En su libro más reciente ('Tantos tontos tópicos', Ariel,
2012), Aurelio Arteta ha desgranado los tópicos de la conversación que, más
allá de la mera rutina verbal y de la actitud perezosa de los hablantes, van
asentando el poder de la mayoría en el discurso social dominante. Son esos 'lugares
comunes' en los que tarde o temprano acabamos recalando como si en ellos
buscásemos «el satisfactorio encuentro de uno con esa mayoría, el ocultamiento
en medio del número, la huida de toda disputa y, en fin, la tranquilidad
consiguiente». La inclemente deconstrucción a la que Arteta somete cada una de
las «arraigadas muletillas» del ámbito de la filosofía moral y política en las
que nos apoyamos para salir del paso en diversas situaciones pone al
descubierto un gran vacío de libertad: no somos originales en lo que decimos
porque en el fondo nos resistimos a ser responsables de nuestras propias ideas.
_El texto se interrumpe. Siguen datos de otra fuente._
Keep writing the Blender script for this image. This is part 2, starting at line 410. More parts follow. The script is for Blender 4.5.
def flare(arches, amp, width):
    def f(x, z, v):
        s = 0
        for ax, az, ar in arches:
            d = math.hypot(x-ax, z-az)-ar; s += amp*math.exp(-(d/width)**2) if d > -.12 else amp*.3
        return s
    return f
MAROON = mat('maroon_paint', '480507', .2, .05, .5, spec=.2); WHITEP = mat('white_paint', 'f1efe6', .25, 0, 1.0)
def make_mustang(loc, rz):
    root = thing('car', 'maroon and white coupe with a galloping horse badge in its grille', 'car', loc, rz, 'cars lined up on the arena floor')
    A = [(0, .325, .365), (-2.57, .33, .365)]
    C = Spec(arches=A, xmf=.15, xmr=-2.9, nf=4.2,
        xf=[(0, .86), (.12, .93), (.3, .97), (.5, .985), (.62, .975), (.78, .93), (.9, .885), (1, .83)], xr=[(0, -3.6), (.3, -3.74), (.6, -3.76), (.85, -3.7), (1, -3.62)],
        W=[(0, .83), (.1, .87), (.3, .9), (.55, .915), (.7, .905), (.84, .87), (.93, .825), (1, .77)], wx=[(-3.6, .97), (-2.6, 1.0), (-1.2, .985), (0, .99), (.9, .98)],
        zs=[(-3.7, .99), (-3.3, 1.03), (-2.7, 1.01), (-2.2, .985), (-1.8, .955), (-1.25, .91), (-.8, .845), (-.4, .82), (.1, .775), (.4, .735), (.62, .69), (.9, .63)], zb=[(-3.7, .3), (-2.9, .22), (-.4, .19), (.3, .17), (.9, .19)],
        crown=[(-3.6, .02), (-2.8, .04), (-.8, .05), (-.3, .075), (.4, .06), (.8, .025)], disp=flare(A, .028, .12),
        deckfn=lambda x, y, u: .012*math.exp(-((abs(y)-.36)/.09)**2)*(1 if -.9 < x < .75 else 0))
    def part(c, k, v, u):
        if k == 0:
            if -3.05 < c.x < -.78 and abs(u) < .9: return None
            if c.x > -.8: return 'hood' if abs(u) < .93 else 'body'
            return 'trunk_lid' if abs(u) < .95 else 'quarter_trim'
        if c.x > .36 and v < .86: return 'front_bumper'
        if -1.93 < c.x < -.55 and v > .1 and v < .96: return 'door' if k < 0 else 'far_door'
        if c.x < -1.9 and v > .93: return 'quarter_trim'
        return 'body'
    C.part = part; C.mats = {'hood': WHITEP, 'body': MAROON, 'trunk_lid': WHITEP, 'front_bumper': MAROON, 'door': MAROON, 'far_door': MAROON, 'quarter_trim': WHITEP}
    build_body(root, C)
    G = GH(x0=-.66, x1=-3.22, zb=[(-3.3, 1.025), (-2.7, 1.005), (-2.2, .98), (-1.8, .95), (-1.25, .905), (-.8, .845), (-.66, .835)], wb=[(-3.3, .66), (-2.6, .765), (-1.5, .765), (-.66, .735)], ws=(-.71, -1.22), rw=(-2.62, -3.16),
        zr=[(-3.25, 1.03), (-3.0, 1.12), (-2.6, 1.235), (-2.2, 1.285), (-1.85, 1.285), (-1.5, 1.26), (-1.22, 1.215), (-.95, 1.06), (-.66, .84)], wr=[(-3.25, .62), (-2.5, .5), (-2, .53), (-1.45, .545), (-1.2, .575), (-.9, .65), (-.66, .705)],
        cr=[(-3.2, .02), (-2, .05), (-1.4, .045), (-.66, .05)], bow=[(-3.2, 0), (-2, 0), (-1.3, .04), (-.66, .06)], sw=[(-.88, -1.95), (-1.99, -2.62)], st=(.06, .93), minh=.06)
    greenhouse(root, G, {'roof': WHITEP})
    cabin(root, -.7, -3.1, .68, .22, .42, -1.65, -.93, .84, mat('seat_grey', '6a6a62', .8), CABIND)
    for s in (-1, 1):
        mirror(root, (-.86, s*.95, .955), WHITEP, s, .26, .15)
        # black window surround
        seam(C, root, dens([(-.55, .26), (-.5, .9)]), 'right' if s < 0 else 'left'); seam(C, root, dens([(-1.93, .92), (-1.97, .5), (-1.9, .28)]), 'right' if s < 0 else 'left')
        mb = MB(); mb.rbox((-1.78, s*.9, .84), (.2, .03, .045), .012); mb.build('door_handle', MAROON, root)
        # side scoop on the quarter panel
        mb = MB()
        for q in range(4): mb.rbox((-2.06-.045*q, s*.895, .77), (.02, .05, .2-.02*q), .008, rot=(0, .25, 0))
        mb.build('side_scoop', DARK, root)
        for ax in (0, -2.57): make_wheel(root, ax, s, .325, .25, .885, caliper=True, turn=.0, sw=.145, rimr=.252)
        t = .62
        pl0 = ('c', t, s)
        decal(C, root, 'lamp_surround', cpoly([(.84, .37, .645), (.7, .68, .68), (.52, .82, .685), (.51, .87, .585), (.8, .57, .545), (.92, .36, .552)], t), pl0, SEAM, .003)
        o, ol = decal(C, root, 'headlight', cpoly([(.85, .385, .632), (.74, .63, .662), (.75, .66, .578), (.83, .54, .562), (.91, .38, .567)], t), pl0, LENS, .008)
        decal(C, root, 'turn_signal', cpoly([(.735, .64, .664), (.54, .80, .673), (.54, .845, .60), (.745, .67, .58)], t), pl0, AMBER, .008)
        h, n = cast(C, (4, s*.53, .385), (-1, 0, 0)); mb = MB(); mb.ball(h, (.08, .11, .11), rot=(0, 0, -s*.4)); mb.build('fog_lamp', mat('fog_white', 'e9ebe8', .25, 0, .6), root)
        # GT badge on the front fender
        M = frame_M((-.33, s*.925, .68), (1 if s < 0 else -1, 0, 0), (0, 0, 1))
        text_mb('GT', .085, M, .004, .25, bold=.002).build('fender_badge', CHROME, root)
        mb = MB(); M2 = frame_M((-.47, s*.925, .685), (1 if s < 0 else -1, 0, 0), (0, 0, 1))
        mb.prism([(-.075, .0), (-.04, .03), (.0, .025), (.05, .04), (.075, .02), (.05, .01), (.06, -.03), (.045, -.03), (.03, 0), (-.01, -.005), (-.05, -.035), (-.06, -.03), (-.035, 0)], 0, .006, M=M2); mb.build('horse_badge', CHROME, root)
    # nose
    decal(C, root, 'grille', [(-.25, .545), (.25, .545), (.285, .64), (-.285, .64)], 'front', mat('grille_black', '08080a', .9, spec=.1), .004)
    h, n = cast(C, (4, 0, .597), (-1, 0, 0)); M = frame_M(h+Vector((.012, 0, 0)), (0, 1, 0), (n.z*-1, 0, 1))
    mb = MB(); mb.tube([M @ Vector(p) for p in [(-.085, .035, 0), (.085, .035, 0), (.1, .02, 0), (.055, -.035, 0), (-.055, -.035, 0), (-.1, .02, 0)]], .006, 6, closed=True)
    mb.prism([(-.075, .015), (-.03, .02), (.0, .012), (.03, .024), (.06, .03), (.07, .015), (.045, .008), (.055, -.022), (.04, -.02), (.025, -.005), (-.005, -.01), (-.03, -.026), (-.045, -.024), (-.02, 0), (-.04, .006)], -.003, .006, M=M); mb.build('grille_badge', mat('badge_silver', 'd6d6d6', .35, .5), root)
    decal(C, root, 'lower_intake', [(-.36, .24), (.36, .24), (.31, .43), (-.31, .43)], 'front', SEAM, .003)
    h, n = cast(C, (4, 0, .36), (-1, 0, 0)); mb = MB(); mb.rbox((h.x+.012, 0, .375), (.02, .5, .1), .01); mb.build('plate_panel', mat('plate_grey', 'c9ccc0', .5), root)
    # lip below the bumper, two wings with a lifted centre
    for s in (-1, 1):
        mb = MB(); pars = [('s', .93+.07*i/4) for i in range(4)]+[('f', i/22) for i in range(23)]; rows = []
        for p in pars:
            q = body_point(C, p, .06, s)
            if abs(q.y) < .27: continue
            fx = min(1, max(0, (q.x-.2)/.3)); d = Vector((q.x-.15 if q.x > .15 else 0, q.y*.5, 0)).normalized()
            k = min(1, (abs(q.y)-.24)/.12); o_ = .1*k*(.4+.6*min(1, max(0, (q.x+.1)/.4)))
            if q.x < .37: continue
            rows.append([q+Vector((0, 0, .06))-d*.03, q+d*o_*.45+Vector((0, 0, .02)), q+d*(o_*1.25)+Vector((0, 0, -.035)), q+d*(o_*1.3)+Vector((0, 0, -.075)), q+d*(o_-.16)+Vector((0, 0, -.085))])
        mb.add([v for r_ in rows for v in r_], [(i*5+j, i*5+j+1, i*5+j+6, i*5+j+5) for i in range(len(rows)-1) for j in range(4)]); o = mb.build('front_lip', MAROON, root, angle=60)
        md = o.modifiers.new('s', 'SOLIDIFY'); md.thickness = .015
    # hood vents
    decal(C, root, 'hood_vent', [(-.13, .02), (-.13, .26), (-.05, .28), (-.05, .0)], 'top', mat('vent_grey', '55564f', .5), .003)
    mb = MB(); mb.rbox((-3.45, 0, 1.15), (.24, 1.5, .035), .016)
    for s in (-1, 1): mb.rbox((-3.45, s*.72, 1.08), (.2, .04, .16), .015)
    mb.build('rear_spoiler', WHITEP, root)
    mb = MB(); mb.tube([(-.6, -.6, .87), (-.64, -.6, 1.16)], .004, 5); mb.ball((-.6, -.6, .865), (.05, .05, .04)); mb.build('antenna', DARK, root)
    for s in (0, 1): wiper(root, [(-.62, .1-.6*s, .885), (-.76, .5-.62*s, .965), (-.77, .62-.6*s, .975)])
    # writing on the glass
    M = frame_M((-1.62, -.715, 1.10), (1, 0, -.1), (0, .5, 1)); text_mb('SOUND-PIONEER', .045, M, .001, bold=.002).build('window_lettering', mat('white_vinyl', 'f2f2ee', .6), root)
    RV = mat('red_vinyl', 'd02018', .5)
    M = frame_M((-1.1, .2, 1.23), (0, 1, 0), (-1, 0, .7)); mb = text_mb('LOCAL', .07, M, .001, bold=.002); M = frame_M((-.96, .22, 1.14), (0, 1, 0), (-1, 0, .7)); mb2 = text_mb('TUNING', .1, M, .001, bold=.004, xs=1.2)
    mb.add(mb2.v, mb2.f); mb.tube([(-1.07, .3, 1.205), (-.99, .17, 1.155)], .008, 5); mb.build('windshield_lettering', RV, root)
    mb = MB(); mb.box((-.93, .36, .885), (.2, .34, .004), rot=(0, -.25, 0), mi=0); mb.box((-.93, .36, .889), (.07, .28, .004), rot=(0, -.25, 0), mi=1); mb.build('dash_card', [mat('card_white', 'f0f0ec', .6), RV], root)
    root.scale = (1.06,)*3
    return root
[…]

Es sabido que el pensamiento grupal crea en el individuo una ilusión de
moralidad que a su vez se sostiene en otra ilusión, la de unanimidad. Quien
afirma que «todos tenemos alguna parte de verdad» o que «todas las opiniones
son respetables» no solo cree pensar con rectitud, sino que tiene la certeza de
que sus palabras son aprobadas por quienes le escuchan.
¿Cómo arriesgarse a revisar la razón o la sinrazón de
argumentos como «solo cumplo con mi deber», «una cosa es la teoría y otra la
práctica» o «estoy en mi perfecto derecho» cuando emplearlos nos garantiza un
pasar sin problemas ante situaciones comprometidas? Por decirlo de otro modo:
las ideas recibidas y los tópicos al uso vienen reforzados por la apariencia de
invulnerabilidad propia de todo pensamiento de grupo. El sujeto tiende a creer
que balando como una oveja entre las ovejas y no alejándose del resto del
rebaño estará más protegido que si se toma su propio camino por separado. A
este miedo se le añade otra dimensión, más coercitiva, de un pensamiento grupal
que prohíbe manifestar reticencias, dudas, críticas o matizaciones respecto a
la opinión común. Diversos estudios realizados en grupos de distinto carácter
han venido a demostrar, por ejemplo, que no siempre las sesiones de
«brainstorming» o tormenta de ideas dan frutos más creativos que el esfuerzo
aislado de cada uno de los componentes. Antes al contrario, se ha podido
comprobar que liberados de la presión del grupo muchos individuos dan rienda
suelta a la imaginación y proponen iniciativas más abiertas y originales.
Pero el efecto más nocivo del «whisful thinking» es la
autocensura. La necesidad de sentirse integrado, el horror al rechazo, la
búsqueda de aprobación social y la atracción del orden establecido acaban
creando en la mente de los sujetos un «vigilante interno» infinitamente más
estricto que todos los inquisidores externos. En palabras de Aurelio Arteta,
como «lo que más agrada a la masa es encontrarse con la masa misma», no ha de
extrañar que acudir a los lugares comunes se revele «un modo seguro de
congraciarnos con lo que está mandado».
Para contrarrestar el peso de nuestro censor interno haría
falta tener siempre a mano un opositor encargado de recordarnos que existen
otras alternativas para la mirada y el juicio y que, aunque solo sea a modo de
hipótesis, siempre es preciso tener en cuenta puntos de vista distintos al que
damos por bueno. «Si una verdad fundamental no encuentra opositores —advertía
Stuart Mill—, es indispensable inventarlos y proveerlos de los argumentos más
válidos que el más astuto abogado del diablo pueda inventar». No está de más
recordar que el«advocatus diaboli» o «abogado del diablo» fue una figura creada
por la Iglesia católica del siglo XVI para intervenir en las causas de
canonización en contra del candidato, como freno de la corriente de euforia y
«buena fe» que en estos casos solía acompañar a los procesos.
«Un equipo de gente brillante puede tomar las decisiones más
equivocadas y quedarse tan tranquilo». Es la conclusión a la que llegó Irving
Janis después de analizar numerosos ejemplos de dinámica de grupos para equipos
directivos. De la misma manera, hasta la cabeza más despejada puede sucumbir al
tópico si baja la guardia, suspende el juicio y se deja llevar por el confort
de la gramática parda. Pensar en grupo: ese oxímoron.